My point is, neither format is any better than the other and the attacks are stupid. Bloggers are some of the people most supportive of print book reviews so attacking them when you’re trying to save your medium seems really counter-productive. I’d love to help save print reviews, but I’m not sure how to do it since no concrete solutions have been proposed. All I hear is yelling!

For a much better post on this with actual quotes and such (the quote above, which originally came from Critical Mass was found here) check out Colleen’s wonderful post about this at Chasing Ray!


  1. Eva said,

    May 24, 2007 at 11:02 am

    Yea, that quote mostly sounds like, “OMG, you got public opinion in my sandbox! I am not an exclusive provider of content any more! Waaah!”
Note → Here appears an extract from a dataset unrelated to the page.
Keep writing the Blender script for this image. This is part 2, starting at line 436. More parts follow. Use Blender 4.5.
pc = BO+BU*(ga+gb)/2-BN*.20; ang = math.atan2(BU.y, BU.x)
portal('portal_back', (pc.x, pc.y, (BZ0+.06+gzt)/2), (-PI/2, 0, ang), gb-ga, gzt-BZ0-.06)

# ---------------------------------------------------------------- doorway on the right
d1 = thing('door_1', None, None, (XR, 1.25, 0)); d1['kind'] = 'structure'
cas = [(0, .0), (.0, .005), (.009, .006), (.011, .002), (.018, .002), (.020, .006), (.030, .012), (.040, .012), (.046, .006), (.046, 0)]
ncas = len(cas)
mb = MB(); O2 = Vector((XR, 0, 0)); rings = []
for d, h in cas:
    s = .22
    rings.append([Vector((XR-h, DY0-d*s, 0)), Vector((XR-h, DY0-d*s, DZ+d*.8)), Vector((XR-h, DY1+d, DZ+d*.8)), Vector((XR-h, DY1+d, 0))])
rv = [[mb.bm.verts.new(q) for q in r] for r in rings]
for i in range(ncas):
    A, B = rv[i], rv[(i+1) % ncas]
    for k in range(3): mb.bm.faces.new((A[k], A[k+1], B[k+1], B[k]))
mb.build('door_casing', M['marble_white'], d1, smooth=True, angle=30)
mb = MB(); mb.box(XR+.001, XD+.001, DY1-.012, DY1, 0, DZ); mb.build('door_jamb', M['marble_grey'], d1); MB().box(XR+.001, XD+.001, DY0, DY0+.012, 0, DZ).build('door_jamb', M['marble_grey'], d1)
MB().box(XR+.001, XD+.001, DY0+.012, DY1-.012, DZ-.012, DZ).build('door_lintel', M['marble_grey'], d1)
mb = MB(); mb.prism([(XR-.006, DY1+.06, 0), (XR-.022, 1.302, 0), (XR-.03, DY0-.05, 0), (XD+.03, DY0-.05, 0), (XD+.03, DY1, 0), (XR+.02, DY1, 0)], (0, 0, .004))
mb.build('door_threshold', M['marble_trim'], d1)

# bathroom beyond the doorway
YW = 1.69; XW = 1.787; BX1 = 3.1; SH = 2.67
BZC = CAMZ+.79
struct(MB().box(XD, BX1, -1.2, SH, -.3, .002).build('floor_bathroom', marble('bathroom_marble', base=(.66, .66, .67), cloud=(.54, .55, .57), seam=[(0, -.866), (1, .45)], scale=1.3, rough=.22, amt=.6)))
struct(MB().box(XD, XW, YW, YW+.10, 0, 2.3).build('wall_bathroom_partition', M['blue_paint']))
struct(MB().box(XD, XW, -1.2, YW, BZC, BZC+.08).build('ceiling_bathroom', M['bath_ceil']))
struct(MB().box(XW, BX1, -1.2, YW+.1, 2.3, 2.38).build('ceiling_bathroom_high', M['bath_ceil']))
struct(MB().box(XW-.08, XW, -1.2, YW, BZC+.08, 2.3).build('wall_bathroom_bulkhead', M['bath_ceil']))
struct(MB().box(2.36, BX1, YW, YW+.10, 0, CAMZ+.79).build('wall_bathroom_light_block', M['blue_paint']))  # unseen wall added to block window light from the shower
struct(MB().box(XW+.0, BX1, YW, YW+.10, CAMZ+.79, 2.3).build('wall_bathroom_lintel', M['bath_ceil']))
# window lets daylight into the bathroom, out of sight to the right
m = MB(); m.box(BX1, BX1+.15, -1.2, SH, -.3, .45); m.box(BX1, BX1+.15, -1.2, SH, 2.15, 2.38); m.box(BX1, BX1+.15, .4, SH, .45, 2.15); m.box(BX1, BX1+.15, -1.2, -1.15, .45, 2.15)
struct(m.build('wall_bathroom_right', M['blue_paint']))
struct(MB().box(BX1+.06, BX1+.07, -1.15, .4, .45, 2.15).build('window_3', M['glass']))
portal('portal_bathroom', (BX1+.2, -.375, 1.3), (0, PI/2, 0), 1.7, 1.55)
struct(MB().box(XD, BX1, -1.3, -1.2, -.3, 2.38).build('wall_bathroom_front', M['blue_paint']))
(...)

    I am curious though, how did book reviews in print newspapers actually make money for the papers? Did they get kickbacks or incentives from some one involved in the industry? (If so, how would that someone ever know the reviews were good marketing anyway?) Was this somehow related to advertising revenue (I can’t see how it could be)?

    I guess I’m just not clear on how a paper could make money on book reviews in the first place… I mean books that collect reviews, sure they make money, but I can’t see those selling much worse, since they still are a good source of related subject matter and fast answers (and don’t need to be checked so heavily for credibility of author).

  2. Eva said,

    May 24, 2007 at 12:17 pm

    Followed your link to Colleen’s post (quite insightful) and dug around to find the original of the interview post you quoted. Wow. That author is confused about the meaning of publicity and how the younger generation deals with information. She also said:

    “I’m appalled that the review pages are being cut. It means that books are no longer to be taken seriously. What will happen to our children and our children’s children without this essential means of getting to know others and themselves?”
    (the original interview is here:

    I find this hilarious (in a dark way) since she just said she didn’t think we should be reviewing things on the internet. So basically she thinks we should all read papers or be condemed to never reading new books. Because we certainly won’t find authors or books through (non-review related) research or inter-personal suggestions. Jeez, if book reviews in the paper are the only way to get to reading and good books I should by all rights be illiterate by now…

  3. Katie said,

    May 24, 2007 at 4:13 pm

    I don’t think inter-personal suggestions are fair game either. That’s the same as my suggesting a book on a blog. She’s largely saying people shouldn’t share uninformed opinions. And all opinions not published in a newspaper or a book are uninformed, by her standards.

  4. Kristin said,

    May 25, 2007 at 5:38 pm

    Hmmm… bloggers with intelligence? How dare you suggest such a thing!

    I think fundamentally what it comes down to for the whiners is that they’ll label anything as “bad” that disagrees with them. And if the majority of voices who happen to also be bloggers don’t like your book, well, then bloggers must be “bad” so that she can validate her dislike for their opinions.

    Personally, I prefer the many opinions I read on blogs over the single voice of the paper – now if they agree, great. If not, I’m probably going to trust the many voices over the few or the one. And if everybody disagrees with everybody else… that just seems normal.

    Besides, clearly if we don’t become professional book critics, we can have nothing valid whatsoever to say about books. Nothing.